Given task: Write out the material exactly. Do not include the pictures.
[BEGIN]
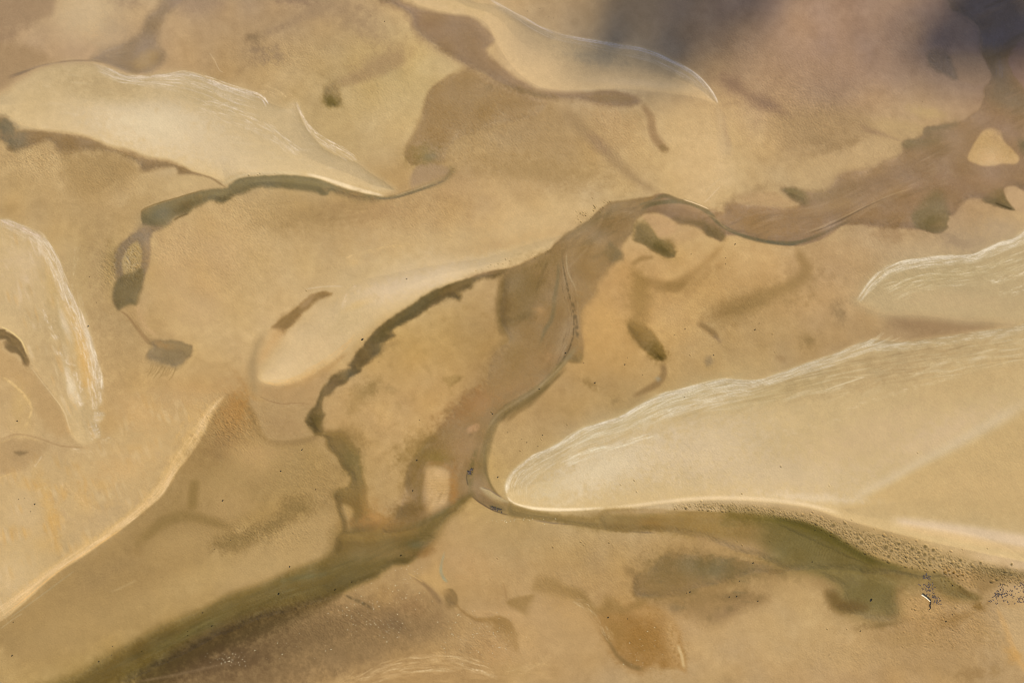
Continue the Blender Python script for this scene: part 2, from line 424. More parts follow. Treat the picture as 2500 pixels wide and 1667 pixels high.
BAND([(170,1090),(200,1095),(228,1107),(234,1125)], [(175,1110),(198,1108),(220,1118),(228,1135)], 50, (222,194,146), .6, (.5,1.1), 52, lens=(.1,.4), wob=4)
# dark pool and the brown trough under it
P([(-160,810),(0,804,2),(15,809,2),(35,820,2),(50,832,2),(60,855,2),(69,875,3),(70,893,3),(58,890,4),(52,876),(42,865),(25,862),(12,850),(8,836),(0,830),(-160,850)], (140,115,74), 1, 3, d=.3)
P([(-160,850),(0,832),(12,852),(40,868),(58,892),(75,902),(130,977,4),(160,1022,4),(172,1056,4),(130,1062),(90,1002),(60,962),(20,926),(-160,880)], (190,158,108), .9, 8)
S([(0,797,1.2),(20,806,1.4),(40,820,1.4),(55,836,1.2),(66,866,1)], (228,198,128), .9, 1.4)  # crest line over the pool, painted as if catching the sun
S([(70,888,.8),(95,922,.9),(130,967,1),(155,1002,1.2),(165,1030,1.4),(174,1060,1)], (216,188,138), .7, 1.5)
S([(0,917,1.2),(30,936,3),(60,966,3.5),(76,992,3),(72,1020,2),(60,1045,2)], (218,183,122), .75, 3, n=.4)
B(50, 985, 22, 40, 0, (212,176,112), .4)
S([(-60,1105,1),(0,1082,1.4),(40,1066,1.4),(70,1070,1.2),(100,1077,1.2)], (212,178,120), .7, 1.6)
S([(0,1074,2),(40,1060,1.5),(90,1068,1.5),(150,1088,2),(220,1092,2)], (172,142,98), .6, 2.5)
S([(172,1058,1.2),(195,1075,1.4),(220,1088,1.2),(245,1098,1)], (206,176,126), .6, 1.5)
P([(-160,1080),(0,1078),(40,1070),(110,1085),(90,1120),(60,1150),(0,1165),(-160,1180)], (178,148,102), .75, 12)
P([(36,1102),(55,1101),(69,1103),(60,1110),(48,1112),(40,1108)], (148,123,84), .9, 3)
S([(84,1140,1),(95,1125,1),(102,1113,1)], (220,194,150), .8, 1.2)
S([(-20,1175,1.5),(0,1166,1.5),(35,1153,1.2)], (214,180,120), .7, 1.6)
S([(82,1146,.8),(105,1175,1),(130,1205,1.2),(155,1240,1.4),(175,1265,1)], (222,192,138), .75, 1.4)
P([(95,1180,3),(130,1212,3),(160,1250,3),(185,1270,6),(165,1268),(140,1245),(115,1215),(98,1195)], (186,158,118), .7, 5)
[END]
Completed exercise:
Continue the Blender Python script for this scene: part 2, from line 424. More parts follow. Treat the picture as 2500 pixels wide and 1667 pixels high.
BAND([(170,1090),(200,1095),(228,1107),(234,1125)], [(175,1110),(198,1108),(220,1118),(228,1135)], 50, (222,194,146), .6, (.5,1.1), 52, lens=(.1,.4), wob=4)
# dark pool and the brown trough under it
P([(-160,810),(0,804,2),(15,809,2),(35,820,2),(50,832,2),(60,855,2),(69,875,3),(70,893,3),(58,890,4),(52,876),(42,865),(25,862),(12,850),(8,836),(0,830),(-160,850)], (140,115,74), 1, 3, d=.3)
P([(-160,850),(0,832),(12,852),(40,868),(58,892),(75,902),(130,977,4),(160,1022,4),(172,1056,4),(130,1062),(90,1002),(60,962),(20,926),(-160,880)], (190,158,108), .9, 8)
S([(0,797,1.2),(20,806,1.4),(40,820,1.4),(55,836,1.2),(66,866,1)], (228,198,128), .9, 1.4)  # crest line over the pool, painted as if catching the sun
S([(70,888,.8),(95,922,.9),(130,967,1),(155,1002,1.2),(165,1030,1.4),(174,1060,1)], (216,188,138), .7, 1.5)
S([(0,917,1.2),(30,936,3),(60,966,3.5),(76,992,3),(72,1020,2),(60,1045,2)], (218,183,122), .75, 3, n=.4)
B(50, 985, 22, 40, 0, (212,176,112), .4)
S([(-60,1105,1),(0,1082,1.4),(40,1066,1.4),(70,1070,1.2),(100,1077,1.2)], (212,178,120), .7, 1.6)
S([(0,1074,2),(40,1060,1.5),(90,1068,1.5),(150,1088,2),(220,1092,2)], (172,142,98), .6, 2.5)
S([(172,1058,1.2),(195,1075,1.4),(220,1088,1.2),(245,1098,1)], (206,176,126), .6, 1.5)
P([(-160,1080),(0,1078),(40,1070),(110,1085),(90,1120),(60,1150),(0,1165),(-160,1180)], (178,148,102), .75, 12)
P([(36,1102),(55,1101),(69,1103),(60,1110),(48,1112),(40,1108)], (148,123,84), .9, 3)
S([(84,1140,1),(95,1125,1),(102,1113,1)], (220,194,150), .8, 1.2)
S([(-20,1175,1.5),(0,1166,1.5),(35,1153,1.2)], (214,180,120), .7, 1.6)
S([(82,1146,.8),(105,1175,1),(130,1205,1.2),(155,1240,1.4),(175,1265,1)], (222,192,138), .75, 1.4)
P([(95,1180,3),(130,1212,3),(160,1250,3),(185,1270,6),(165,1268),(140,1245),(115,1215),(98,1195)], (186,158,118), .7, 5)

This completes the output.